Override of tax-cut veto would be appropriate

Missouri Gov. Jay Nixon on Thursday vetoed an income-tax cut put forth by the Republican-led Legislature.

Nixon said the measure could devastate funding for public schools and services. Education is a political topic that politicians from both sides of the aisle tend to use as leverage when they debate issues. Education is universally supported and valued.

Nixon went as far as to say the legislation would "irreparably harm public education" and other services.

It appears our governor is maximizing the rhetoric here to invigorate educators across the state to pressure lawmakers into not voting in favor of an override.

Republicans insist they can continue to spend more on schools.

The legislation, The Associated Press reported, would gradually reduce Missouri's top individual income-tax rate -- currently charged on all income over $9,000 -- from 6 percent to 5.5 percent. It also would phase in a new 25 percent deduction for business income reported on personal tax returns. According to AP, the incremental tax cuts would begin in 2017, but only if annual state revenue keeps rising by at least $150 million over their high mark from the previous three years. The legislation also would increase a tax deduction for low-income residents and make annual adjustments to Missouri's tax brackets based on inflation.

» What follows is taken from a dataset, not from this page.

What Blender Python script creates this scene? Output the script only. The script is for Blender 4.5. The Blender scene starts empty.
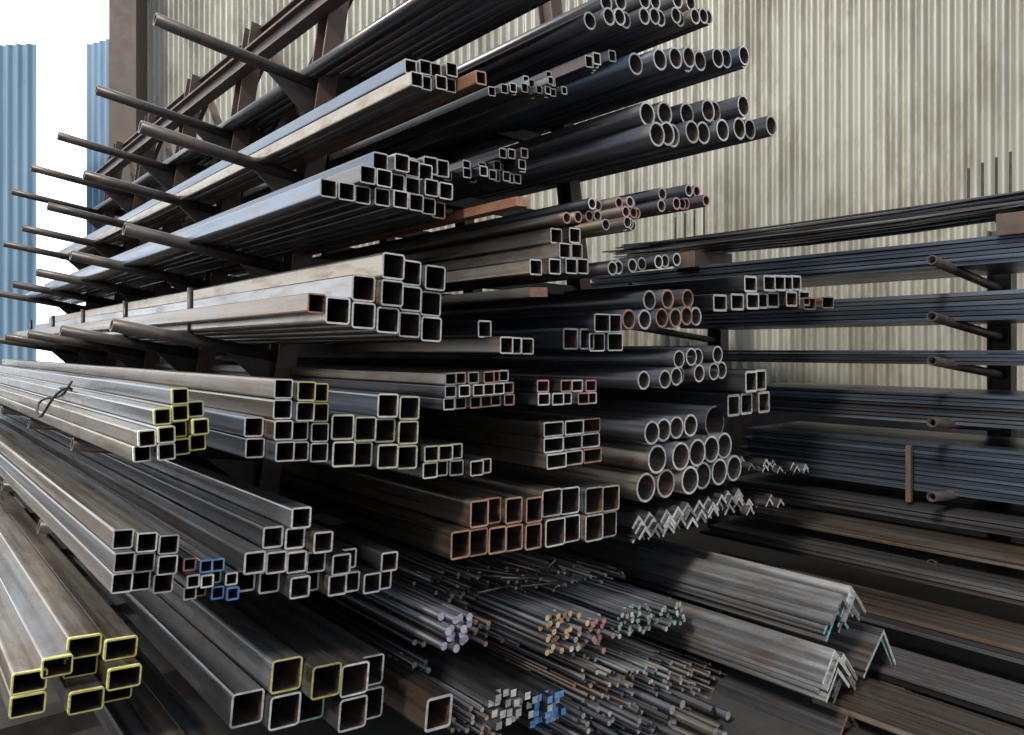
import bpy, math, random
from mathutils import Vector
random.seed(7)
R=random.random
def U(a,b): return a+(b-a)*random.random()
CZ=1.6
F=740.0; ST,CT=0.6494,0.7604
HOR=350.0
# ---------------------------------------------------------------- materials
def mat(name,dark,light,rust=(0.16,0.07,0.035),rust_amt=0.25,metal=0.8,rough=0.34,streak=(0.5,22,22),bump=0.0,tone_w=0.55):
    m=bpy.data.materials.new(name); m.use_nodes=True
    nt=m.node_tree; N=nt.nodes; L=nt.links
    b=N['Principled BSDF']
    tc=N.new('ShaderNodeTexCoord'); mp=N.new('ShaderNodeMapping'); mp.inputs['Scale'].default_value=streak
    L.new(tc.outputs['Object'],mp.inputs['Vector'])
    n1=N.new('ShaderNodeTexNoise'); n1.inputs['Scale'].default_value=1.6; n1.inputs['Detail'].default_value=6
    L.new(mp.outputs[0],n1.inputs['Vector'])
    n1r=N.new('ShaderNodeMapRange'); n1r.inputs['From Min'].default_value=.32; n1r.inputs['From Max'].default_value=.68
    L.new(n1.outputs['Fac'],n1r.inputs['Value'])
    at=N.new('ShaderNodeAttribute'); at.attribute_name='tone'
    mx=N.new('ShaderNodeMath'); mx.operation='MULTIPLY_ADD'; mx.inputs[1].default_value=tone_w
    L.new(at.outputs['Fac'],mx.inputs[0])
    s=N.new('ShaderNodeMath'); s.operation='MULTIPLY'; s.inputs[1].default_value=1.0-tone_w
    L.new(n1r.outputs[0],s.inputs[0]); L.new(s.outputs[0],mx.inputs[2])
    c=N.new('ShaderNodeMix'); c.data_type='RGBA'
    c.inputs[6].default_value=(*dark,1); c.inputs[7].default_value=(*light,1)
    L.new(mx.outputs[0],c.inputs[0])
    n2=N.new('ShaderNodeTexNoise'); n2.inputs['Scale'].default_value=3.0; n2.inputs['Detail'].default_value=9; n2.inputs['Roughness'].default_value=0.75
    mp2=N.new('ShaderNodeMapping'); mp2.inputs['Scale'].default_value=(streak[0]*2+0.5,5,5) if streak[0]<streak[1] else (min(3,streak[0]),min(3,streak[1]),streak[2])
    L.new(tc.outputs['Object'],mp2.inputs['Vector']); L.new(mp2.outputs[0],n2.inputs['Vector'])
    r=N.new('ShaderNodeMapRange'); r.inputs['From Min'].default_value=0.47; r.inputs['From Max'].default_value=0.62
    r.inputs['To Max'].default_value=min(1,rust_amt*2)
    L.new(n2.outputs['Fac'],r.inputs['Value'])
    c2=N.new('ShaderNodeMix'); c2.data_type='RGBA'; c2.inputs[7].default_value=(*rust,1)
    L.new(r.outputs[0],c2.inputs[0]); L.new(c.outputs[2],c2.inputs[6])
    L.new(c2.outputs[2],b.inputs['Base Color'])
    b.inputs['Metallic'].default_value=metal
    rr=N.new('ShaderNodeMapRange'); rr.inputs['To Min'].default_value=rough-0.1; rr.inputs['To Max'].default_value=rough+0.18
    L.new(n1r.outputs[0],rr.inputs['Value']); L.new(rr.outputs[0],b.inputs['Roughness'])
    if bump:
        bp=N.new('ShaderNodeBump'); bp.inputs['Strength'].default_value=bump; bp.inputs['Distance'].default_value=0.01
        L.new(n2.outputs['Fac'],bp.inputs['Height']); L.new(bp.outputs[0],b.inputs['Normal'])
    return m
M={}
BR=(0.18,0.105,0.06)
M['steel']=mat('mill_steel',(0.045,0.047,0.052),(0.38,0.385,0.40),rust=BR,rust_amt=.3,rough=.28)
M['dark']=mat('black_steel',(0.022,0.024,0.029),(0.18,0.187,0.205),rust=(.14,.08,.05),rust_amt=0.24,rough=0.29)
M['blue']=mat('blued_steel',(0.025,0.034,0.05),(0.19,0.23,0.29),rust=(.14,.10,.075),rust_amt=0.22,rough=0.3)
M['plate']=mat('reflection_blue_plate',(0.03,0.042,0.062),(0.16,0.20,0.255),rust=(.12,.10,.085),rust_amt=0.15,rough=0.34)  # blue look of reflections is put into the base colour
M['brown']=mat('tarnished_steel',(0.055,0.046,0.038),(0.36,0.315,0.26),rust=BR,rust_amt=0.4,rough=0.3)
M['rust']=mat('rusted_steel',(0.12,0.055,0.03),(0.32,0.16,0.10),rust_amt=0.5,metal=0.3,rough=0.6)
M['rack']=mat('rack_paint',(0.02,0.018,0.018),(0.07,0.062,0.058),rust=(0.12,0.07,0.045),rust_amt=0.3,metal=0.3,rough=0.4,streak=(4,4,4))
M['rackb']=mat('rack_oxide_paint',(0.05,0.037,0.032),(0.13,0.097,0.08),rust_amt=0.35,metal=0.15,rough=0.5,streak=(4,4,4))
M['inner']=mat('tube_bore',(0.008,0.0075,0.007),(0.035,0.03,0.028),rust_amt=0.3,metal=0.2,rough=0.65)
M['strap']=mat('black_strap',(0.006,0.006,0.006),(0.012,0.012,0.012),rust=(.01,.01,.01),rust_amt=0,metal=0,rough=0.6)
def endmat(n,c1,c2,metal=0.1,rough=0.5): 
    return mat('cut_'+n,c1,c2,rust_amt=0.2,metal=metal,rough=rough,streak=(30,30,30))
M['e']=endmat('bright',(0.45,0.44,0.41),(1.0,0.99,0.95))
M['eg']=endmat('grey',(0.17,0.165,0.16),(0.68,0.66,0.63))
M['er']=endmat('rust',(0.34,0.15,0.09),(0.78,0.45,0.32))
M['ey']=endmat('yellow',(0.42,0.39,0.08),(0.80,0.76,0.30),0,0.6)
M['eyw']=endmat('pale_yellow',(0.50,0.47,0.30),(0.92,0.90,0.68),0,0.6)
M['ep']=endmat('pink',(0.50,0.18,0.20),(0.88,0.50,0.48),0,0.6)
M['ev']=endmat('violet',(0.38,0.33,0.50),(0.76,0.69,0.83),0,0.6)
M['eb']=endmat('blue',(0.04,0.20,0.60),(0.22,0.52,0.92),0,0.6)
M['ec']=endmat('cyan',(0.10,0.55,0.65),(0.40,0.90,0.95),0,0.6)
M['eo']=endmat('orange',(0.70,0.36,0.12),(0.94,0.70,0.34),0,0.6)
M['egr']=endmat('green',(0.28,0.50,0.35),(0.65,0.85,0.66),0,0.6)
M['wood']=mat('timber',(0.10,0.075,0.05),(0.25,0.19,0.13),rust_amt=.2,metal=0,rough=.7,streak=(2,12,12))
MK=list(M.keys()); MI={k:i for i,k in enumerate(MK)}
# ---------------------------------------------------------------- mesh builder
class B:
    def __init__(s): s.v=[];s.f=[];s.m=[];s.s=[];s.t=[]
    def face(s,idx,m,sm=False,t=0.5): s.f.append(idx); s.m.append(MI[m]); s.s.append(sm); s.t.append(t)
    def obj(s,name,parent=None):
        me=bpy.data.meshes.new(name); me.from_pydata(s.v,[],s.f)
        used=sorted(set(s.m)); rm={u:i for i,u in enumerate(used)}
        for u in used: me.materials.append(M[MK[u]])
        me.polygons.foreach_set('material_index',[rm[i] for i in s.m])
        me.polygons.foreach_set('use_smooth',s.s)
        a=me.attributes.new('tone','FLOAT','FACE'); a.data.foreach_set('value',s.t)
        me.update()
        o=bpy.data.objects.new(name,me); bpy.context.scene.collection.objects.link(o)
        if parent: o.parent=parent
        return o
def frame(P,Q):
    d=(Q-P).normalized()
    up=Vector((0,0,1)) if abs(d.z)<0.95 else Vector((1,0,0))
    A=d.cross(up).normalized(); Bv=A.cross(d).normalized()
    return d,A,Bv
def sweep(b,outer,inner,P,Q,body,end,innerm='inner',smooth=False,tone=None,band=0.0,bandm=None,frm=None):
    """extrude a section from P (near end) to Q; inner loop makes it hollow"""
    P=Vector(P);Q=Vector(Q); t=R() if tone is None else tone
    if frm: d=(Q-P).normalized(); A,Bv=frm
    else: d,A,Bv=frame(P,Q)
    n=len(outer)
    st=[P]
    if band: st.append(P+d*band)
    st.append(Q)
    base=len(b.v)
    for c in st:
        for (x,y) in outer: b.v.append(tuple(c+A*x+Bv*y))
    for k in range(len(st)-1):
        mm=bandm if (band and k==0) else body
        for i in range(n):
            j=(i+1)%n
            b.face((base+k*n+i,base+k*n+j,base+(k+1)*n+j,base+(k+1)*n+i),mm,smooth,t)
    o0=base; o1=base+(len(st)-1)*n
    te=R()
    if inner:
        ib=len(b.v)
        for c in (P,Q):
            for (x,y) in inner: b.v.append(tuple(c+A*x+Bv*y))
        for i in range(n):
            j=(i+1)%n
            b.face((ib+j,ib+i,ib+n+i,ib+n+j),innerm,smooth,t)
            b.face((o0+j,o0+i,ib+i,ib+j),end,False,te)
            b.face((o1+i,o1+j,ib+n+j,ib+n+i),end,False,te)
    else:
        b.face(tuple(o0+i for i in range(n))[::-1],end,False,te)
        b.face(tuple(o1+i for i in range(n)),end,False,te)
def rrect(w,h,r,k=3):
    p=[]
    for (cx,cy,a0) in ((w/2-r,h/2-r,0),(-w/2+r,h/2-r,90),(-w/2+r,-h/2+r,180),(w/2-r,-h/2+r,270)):
        for i in range(k+1):
            a=math.radians(a0+90*i/k); p.append((cx+r*math.cos(a),cy+r*math.sin(a)))
    return p
def circ(r,n=20): return [(r*math.cos(2*math.pi*i/n),r*math.sin(2*math.pi*i/n)) for i in range(n)]
def rect(w,h): return [(w/2,h/2),(-w/2,h/2),(-w/2,-h/2),(w/2,-h/2)]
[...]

Last year Nixon vetoed a more expansive and complex version of the income tax cut. Republican support splintered as school officials applied pressure on their lawmakers.

Missouri is one of about a dozen states that passed income-tax cuts last year as revenue began rebounding from the recession. Several states, according to The Associated Press, already have cut income taxes this year.

The forecasting of the effect varies, and where you fall will depend on your political perspective. One economic report from the University of Missouri predicts the legislation will eventually reduce state revenue by $620 million annually. Certainly that's significant. Others are critical that wealthy business owners will receive a greater benefit than middle-class workers.

But those viewpoints tend to undervalue the macro effect of loosening up private funds for more investment and purchases, which conservatives believe will spur economic growth.

This bill was put forward by Missouri's House and Senate, where Republicans maintain strong majorities. The Democratic governor appears to be taking the easy route, blocking a tax cut measure and using scare- tactic rhetoric to spread fear about an override. It's much more difficult to cut spending than to increase it, and the Republicans are responding to their constituents. The bill comes with certain criteria so as to not cut too deeply. At the same time, several Republicans are showing support to put a transportation tax on the ballot for our deteriorating highway system, so it doesn't appear Republicans are taking a sloppy hatchet approach to government spending.

Both sides of this tax debate come with credible viewpoints. Republicans believe tax cuts will spur economic growth. Democrats believe cuts will be harmful to services and programs. But on this matter, the governor loses credibility with his falling-sky comments.

Nixon has vetoed the tax cut proposal, certainly within his power. But Republicans will be well within their rights and responsibility to override the veto. An override of a veto would be appropriate.